### DATASET RECORDS

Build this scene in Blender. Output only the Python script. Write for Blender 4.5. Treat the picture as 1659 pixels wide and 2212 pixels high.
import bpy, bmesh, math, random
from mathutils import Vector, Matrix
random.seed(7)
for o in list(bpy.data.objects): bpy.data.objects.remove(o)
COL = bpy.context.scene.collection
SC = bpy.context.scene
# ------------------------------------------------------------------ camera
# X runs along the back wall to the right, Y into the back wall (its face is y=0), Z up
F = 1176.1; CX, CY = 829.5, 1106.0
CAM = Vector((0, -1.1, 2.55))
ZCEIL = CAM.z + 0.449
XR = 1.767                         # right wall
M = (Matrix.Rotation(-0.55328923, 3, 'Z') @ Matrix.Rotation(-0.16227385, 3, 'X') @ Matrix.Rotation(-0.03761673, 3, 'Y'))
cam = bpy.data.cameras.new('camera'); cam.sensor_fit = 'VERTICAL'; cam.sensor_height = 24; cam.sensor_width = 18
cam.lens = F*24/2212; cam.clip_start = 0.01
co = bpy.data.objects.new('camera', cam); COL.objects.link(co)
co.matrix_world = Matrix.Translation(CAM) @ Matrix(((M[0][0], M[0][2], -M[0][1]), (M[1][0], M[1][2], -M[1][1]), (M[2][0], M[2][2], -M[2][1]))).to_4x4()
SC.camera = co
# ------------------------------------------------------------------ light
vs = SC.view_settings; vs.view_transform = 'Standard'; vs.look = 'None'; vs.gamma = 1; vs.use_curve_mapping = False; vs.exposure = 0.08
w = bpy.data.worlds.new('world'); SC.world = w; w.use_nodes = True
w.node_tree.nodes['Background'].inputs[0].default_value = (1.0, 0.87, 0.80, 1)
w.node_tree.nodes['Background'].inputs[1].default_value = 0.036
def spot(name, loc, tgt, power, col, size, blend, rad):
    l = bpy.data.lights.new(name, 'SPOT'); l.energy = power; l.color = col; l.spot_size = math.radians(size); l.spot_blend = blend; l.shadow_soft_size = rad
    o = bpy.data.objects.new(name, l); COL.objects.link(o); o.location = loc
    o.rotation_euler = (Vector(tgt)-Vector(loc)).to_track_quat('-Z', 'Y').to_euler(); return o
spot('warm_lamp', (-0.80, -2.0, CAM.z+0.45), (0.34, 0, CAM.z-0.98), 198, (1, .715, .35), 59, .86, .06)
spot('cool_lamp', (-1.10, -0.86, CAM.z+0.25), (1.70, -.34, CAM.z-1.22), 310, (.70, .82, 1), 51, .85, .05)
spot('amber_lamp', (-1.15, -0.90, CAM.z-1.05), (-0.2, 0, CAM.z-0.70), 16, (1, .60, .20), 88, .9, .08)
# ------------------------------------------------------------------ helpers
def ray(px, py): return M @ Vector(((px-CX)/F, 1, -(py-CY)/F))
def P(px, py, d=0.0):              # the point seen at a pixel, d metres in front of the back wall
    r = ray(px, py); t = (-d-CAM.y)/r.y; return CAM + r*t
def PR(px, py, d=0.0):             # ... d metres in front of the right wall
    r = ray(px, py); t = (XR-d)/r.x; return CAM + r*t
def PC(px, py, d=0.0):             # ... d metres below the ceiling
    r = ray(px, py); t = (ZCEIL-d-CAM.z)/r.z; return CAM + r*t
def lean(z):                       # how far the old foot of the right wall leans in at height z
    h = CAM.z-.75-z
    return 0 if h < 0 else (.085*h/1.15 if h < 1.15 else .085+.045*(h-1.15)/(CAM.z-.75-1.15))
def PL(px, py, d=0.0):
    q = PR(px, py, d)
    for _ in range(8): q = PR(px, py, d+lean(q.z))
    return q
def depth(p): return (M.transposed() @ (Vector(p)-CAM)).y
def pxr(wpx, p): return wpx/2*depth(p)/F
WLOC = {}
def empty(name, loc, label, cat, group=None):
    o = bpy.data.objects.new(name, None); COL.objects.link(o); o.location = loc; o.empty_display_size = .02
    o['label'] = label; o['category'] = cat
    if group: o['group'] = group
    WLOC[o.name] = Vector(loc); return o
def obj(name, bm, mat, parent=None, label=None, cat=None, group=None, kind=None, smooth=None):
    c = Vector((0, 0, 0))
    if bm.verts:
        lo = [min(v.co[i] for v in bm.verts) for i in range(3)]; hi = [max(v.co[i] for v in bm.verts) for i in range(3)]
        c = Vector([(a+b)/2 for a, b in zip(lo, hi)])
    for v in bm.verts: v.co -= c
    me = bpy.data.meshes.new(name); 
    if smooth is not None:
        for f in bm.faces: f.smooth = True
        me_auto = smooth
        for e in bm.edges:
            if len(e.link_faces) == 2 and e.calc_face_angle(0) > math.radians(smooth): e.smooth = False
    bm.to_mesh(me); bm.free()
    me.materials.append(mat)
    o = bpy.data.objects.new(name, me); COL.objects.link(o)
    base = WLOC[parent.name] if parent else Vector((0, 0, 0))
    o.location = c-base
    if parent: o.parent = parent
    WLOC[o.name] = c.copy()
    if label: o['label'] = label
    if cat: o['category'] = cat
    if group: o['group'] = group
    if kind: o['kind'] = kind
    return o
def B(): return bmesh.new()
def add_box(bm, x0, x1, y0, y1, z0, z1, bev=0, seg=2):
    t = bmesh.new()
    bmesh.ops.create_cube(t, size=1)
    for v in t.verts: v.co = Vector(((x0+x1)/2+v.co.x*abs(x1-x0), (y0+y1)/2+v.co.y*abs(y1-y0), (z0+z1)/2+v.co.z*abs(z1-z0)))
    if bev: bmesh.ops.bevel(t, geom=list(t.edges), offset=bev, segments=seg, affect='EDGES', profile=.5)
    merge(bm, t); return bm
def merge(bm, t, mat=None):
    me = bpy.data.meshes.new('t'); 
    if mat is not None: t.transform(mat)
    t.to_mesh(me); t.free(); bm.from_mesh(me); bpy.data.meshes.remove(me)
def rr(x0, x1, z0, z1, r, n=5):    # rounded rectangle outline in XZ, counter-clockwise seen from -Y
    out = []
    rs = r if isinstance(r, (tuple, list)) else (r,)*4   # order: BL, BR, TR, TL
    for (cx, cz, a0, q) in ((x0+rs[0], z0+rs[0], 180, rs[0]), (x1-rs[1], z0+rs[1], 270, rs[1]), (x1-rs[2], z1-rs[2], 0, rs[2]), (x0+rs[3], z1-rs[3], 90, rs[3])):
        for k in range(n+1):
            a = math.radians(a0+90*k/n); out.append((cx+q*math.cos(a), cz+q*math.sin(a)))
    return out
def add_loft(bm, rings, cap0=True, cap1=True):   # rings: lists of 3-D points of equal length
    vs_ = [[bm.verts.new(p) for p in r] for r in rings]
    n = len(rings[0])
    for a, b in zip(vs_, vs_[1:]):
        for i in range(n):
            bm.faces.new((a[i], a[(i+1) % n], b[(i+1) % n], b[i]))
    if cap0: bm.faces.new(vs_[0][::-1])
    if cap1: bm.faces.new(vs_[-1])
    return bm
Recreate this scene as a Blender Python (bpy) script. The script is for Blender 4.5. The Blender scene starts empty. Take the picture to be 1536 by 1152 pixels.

### JOB
Locate each line with the word "scene" and copy it.

### THE OUTPUT
Build this scene in Blender. Output only the Python script. Write for Blender 4.5. Treat the picture as 1659 pixels wide and 2212 pixels high.
COL = bpy.context.scene.collection
SC = bpy.context.scene
Recreate this scene as a Blender Python (bpy) script. The script is for Blender 4.5. The Blender scene starts empty. Take the picture to be 1536 by 1152 pixels.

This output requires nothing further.